23. Le fait que le conseil ait rappelé les textes applicables en la matière (les articles 1240 et 1241 du code civil), non expressément invoqués par le salarié, ne constitue pas, selon les termes de l’appelante, un jugement ultra petita puisque, ce faisant, il n’a jamais fait qu’appliquer les dispositions de l’article 12 du code de procédure civile.

24. Selon le conseil, ‘l’employeur, en mentionnant ‘prise d’acte de rupture’ au lieu de ‘licenciement’ sur l’attestation Pôle Emploi, a provoqué, de facto, un préjudice dans la mesure où les services de Pôle Emploi ont estimé Monsieur [E] [X] inéligible aux indemnités’.

25. La lecture de l’attestation Pôle Emploi confirme que la S.A.R.L. Boulangerie Pâtisserie des Avirons a commis une faute en cochant indûment, au titre du ‘motif de la rupture du contrat de travail’, la mention ‘autre motif’ et en précisant ‘prise d’acte de la rupture du contrat de travail’, ce qui lui a valu une perte d’indemnités chômage de trois mois entre le refus initial d’allocation opposé par Pôle Emploi le 25 juin 2020 et la recharge de ses droits accordée le 12 octobre 2020 à effet au 25 septembre 2020.

26. Pour autant, une somme de 3.000,00 € est de nature à compenser suffisamment le préjudice ainsi subi.

Sur les dépens

27. La S.A.R.L. Boulangerie Pâtisserie des Avirons, qui succombe sur l’essentiel, sera condamnée aux dépens d’appel.

Sur l’article 700 du code de procédure civile

28. En application des dispositions de l’article 700 du code de procédure civile, la partie condamnée aux dépens prend en charge les frais irrépétibles exposés par la partie adverse dans les proportions que le juge détermine.

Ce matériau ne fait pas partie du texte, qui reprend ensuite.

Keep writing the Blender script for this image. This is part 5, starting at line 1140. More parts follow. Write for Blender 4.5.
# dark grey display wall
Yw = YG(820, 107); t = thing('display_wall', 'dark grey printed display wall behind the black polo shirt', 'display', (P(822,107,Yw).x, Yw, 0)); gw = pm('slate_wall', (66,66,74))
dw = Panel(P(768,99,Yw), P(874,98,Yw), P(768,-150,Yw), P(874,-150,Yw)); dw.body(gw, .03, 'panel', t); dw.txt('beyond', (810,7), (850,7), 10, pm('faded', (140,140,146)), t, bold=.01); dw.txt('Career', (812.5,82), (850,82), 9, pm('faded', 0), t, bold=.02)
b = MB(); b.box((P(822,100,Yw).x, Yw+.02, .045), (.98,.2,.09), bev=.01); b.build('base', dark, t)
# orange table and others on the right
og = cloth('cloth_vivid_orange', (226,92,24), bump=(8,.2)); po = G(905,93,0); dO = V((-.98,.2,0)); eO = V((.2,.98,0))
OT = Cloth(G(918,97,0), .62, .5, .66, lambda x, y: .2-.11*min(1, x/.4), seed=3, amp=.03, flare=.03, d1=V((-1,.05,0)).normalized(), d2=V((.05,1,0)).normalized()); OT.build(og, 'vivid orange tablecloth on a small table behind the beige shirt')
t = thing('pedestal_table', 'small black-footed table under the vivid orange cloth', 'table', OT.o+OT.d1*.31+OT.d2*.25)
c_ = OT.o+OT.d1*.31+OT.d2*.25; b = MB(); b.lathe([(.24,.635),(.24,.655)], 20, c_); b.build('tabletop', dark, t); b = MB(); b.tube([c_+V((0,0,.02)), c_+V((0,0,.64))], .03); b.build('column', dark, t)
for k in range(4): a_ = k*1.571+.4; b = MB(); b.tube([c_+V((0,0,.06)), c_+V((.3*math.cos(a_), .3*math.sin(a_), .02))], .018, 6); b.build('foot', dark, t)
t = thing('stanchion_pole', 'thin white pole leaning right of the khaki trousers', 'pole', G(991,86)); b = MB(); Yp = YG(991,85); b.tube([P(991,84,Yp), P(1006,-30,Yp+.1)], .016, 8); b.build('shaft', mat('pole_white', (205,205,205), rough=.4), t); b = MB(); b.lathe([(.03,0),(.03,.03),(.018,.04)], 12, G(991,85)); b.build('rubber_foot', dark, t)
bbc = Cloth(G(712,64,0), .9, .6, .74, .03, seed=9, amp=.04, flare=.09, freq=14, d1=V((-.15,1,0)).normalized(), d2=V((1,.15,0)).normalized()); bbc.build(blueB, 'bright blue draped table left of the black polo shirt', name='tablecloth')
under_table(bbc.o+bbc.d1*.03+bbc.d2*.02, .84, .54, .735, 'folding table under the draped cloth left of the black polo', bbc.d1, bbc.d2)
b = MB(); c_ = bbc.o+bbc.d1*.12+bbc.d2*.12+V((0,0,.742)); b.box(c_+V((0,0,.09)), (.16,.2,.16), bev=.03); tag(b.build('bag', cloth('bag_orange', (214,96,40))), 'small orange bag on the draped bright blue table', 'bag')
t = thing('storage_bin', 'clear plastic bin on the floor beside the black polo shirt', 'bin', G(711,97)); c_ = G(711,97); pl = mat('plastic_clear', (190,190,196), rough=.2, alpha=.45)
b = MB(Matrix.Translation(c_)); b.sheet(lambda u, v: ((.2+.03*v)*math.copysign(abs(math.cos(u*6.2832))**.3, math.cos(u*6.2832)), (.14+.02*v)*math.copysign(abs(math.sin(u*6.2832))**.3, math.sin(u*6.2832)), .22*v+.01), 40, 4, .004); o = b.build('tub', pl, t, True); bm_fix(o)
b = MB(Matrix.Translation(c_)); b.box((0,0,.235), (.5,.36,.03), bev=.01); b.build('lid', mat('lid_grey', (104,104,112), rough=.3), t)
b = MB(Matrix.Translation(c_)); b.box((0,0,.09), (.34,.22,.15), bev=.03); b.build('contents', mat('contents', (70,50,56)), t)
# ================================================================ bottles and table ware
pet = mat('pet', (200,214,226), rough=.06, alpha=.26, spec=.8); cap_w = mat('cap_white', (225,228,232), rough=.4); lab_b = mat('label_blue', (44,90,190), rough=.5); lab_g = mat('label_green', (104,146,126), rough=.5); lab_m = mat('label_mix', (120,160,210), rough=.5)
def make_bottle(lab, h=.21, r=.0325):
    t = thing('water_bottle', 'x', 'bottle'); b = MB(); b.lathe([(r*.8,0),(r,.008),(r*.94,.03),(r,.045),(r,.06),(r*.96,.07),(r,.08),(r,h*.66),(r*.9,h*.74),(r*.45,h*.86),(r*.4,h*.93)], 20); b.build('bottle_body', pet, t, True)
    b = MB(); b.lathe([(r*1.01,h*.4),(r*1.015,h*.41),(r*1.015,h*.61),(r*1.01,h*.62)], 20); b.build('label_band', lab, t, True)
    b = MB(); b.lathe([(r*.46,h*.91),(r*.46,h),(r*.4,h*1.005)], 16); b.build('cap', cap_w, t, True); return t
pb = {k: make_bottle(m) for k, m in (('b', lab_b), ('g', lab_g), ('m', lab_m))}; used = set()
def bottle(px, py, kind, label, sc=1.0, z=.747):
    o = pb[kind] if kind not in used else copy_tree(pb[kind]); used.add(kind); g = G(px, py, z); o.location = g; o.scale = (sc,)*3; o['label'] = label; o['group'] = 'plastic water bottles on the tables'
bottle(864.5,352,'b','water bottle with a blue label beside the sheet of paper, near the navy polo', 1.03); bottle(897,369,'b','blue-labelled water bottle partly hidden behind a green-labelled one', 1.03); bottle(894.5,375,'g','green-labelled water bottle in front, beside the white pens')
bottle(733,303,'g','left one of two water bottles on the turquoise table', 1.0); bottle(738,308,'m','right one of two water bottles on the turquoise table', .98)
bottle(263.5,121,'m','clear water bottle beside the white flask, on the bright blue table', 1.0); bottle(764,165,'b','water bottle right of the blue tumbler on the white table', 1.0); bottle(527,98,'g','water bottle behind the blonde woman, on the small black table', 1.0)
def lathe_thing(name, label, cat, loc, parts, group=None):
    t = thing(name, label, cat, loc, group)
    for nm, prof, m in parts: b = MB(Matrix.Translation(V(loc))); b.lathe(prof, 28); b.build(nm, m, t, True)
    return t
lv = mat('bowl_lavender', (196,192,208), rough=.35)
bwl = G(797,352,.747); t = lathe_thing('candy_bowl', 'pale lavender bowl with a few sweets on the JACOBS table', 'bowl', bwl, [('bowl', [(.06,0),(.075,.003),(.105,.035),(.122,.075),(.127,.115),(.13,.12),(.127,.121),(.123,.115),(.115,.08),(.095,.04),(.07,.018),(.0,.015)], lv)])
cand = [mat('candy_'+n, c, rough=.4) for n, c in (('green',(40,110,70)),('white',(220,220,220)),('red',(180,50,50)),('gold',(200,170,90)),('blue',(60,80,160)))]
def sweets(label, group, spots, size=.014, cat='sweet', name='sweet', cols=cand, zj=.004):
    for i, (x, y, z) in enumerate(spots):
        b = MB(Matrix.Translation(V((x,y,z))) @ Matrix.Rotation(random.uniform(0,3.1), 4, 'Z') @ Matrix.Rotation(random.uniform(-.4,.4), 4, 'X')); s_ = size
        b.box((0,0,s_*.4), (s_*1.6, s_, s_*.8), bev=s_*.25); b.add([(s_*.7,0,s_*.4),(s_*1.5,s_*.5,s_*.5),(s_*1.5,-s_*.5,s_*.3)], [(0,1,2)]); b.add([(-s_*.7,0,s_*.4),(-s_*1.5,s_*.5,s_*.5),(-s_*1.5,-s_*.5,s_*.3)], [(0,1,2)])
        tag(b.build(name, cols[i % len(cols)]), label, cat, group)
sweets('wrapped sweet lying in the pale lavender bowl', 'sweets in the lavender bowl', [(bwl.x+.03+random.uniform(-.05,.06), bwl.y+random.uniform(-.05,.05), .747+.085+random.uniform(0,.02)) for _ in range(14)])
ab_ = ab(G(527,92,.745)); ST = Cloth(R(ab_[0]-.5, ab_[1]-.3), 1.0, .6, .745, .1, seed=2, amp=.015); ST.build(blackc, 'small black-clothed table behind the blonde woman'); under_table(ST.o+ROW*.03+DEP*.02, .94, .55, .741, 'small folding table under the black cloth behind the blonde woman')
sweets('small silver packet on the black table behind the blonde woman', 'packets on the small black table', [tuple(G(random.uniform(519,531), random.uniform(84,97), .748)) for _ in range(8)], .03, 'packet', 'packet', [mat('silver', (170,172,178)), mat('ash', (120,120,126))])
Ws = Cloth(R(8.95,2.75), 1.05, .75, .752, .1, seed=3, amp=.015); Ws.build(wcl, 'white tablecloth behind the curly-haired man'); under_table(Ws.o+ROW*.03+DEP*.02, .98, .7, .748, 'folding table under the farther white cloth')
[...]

29. En l’espèce, seule la partie ayant été condamnée aux dépens sollicitant la prise en charge de ses frais irrépétibles, il n’y aura pas lieu de faire application de ces dispositions.

PAR CES MOTIFS

La cour, statuant publiquement, contradictoirement, en matière sociale et en dernier ressort, par arrêt mis à disposition au greffe conformément à l’article 451 alinéa 2 du Code de procédure civile,

Réparant l’erreur matérielle figurant au jugement,

Confirme le jugement entrepris sauf en ce qu’il a condamné la S.A.R.L. Boulangerie Pâtisserie des Avirons à payer à Monsieur [E] [X] les sommes de :

– 1.780,00 € brut à titre d’indemnité pour licenciement sans cause réelle et sérieuse,

– 4.000,00 € brut à titre de dommages et intérêts pour perte de salaires et/ou assurance chômage,

Statuant à nouveau de ces chefs,

Condamne la S.A.R.L. Boulangerie Pâtisserie des Avirons à payer à Monsieur [E] [X] les sommes de :

– 1.000,00 € (mille euros) brut à titre d’indemnité pour licenciement sans cause réelle et sérieuse,

– 3.000,00 € (trois mille euros) brut à titre de dommages et intérêts pour perte d’assurance chômage,

Condamne la S.A.R.L. Boulangerie Pâtisserie des Avirons aux dépens d’appel,

Dit n’y avoir lieu à application des dispositions de l’article 700 du code de procédure civile.

Le présent arrêt a été signé par M. Lacour, président, et par Mme Grondin, greffière, à laquelle la minute de la décision a été remise par le magistrat signataire.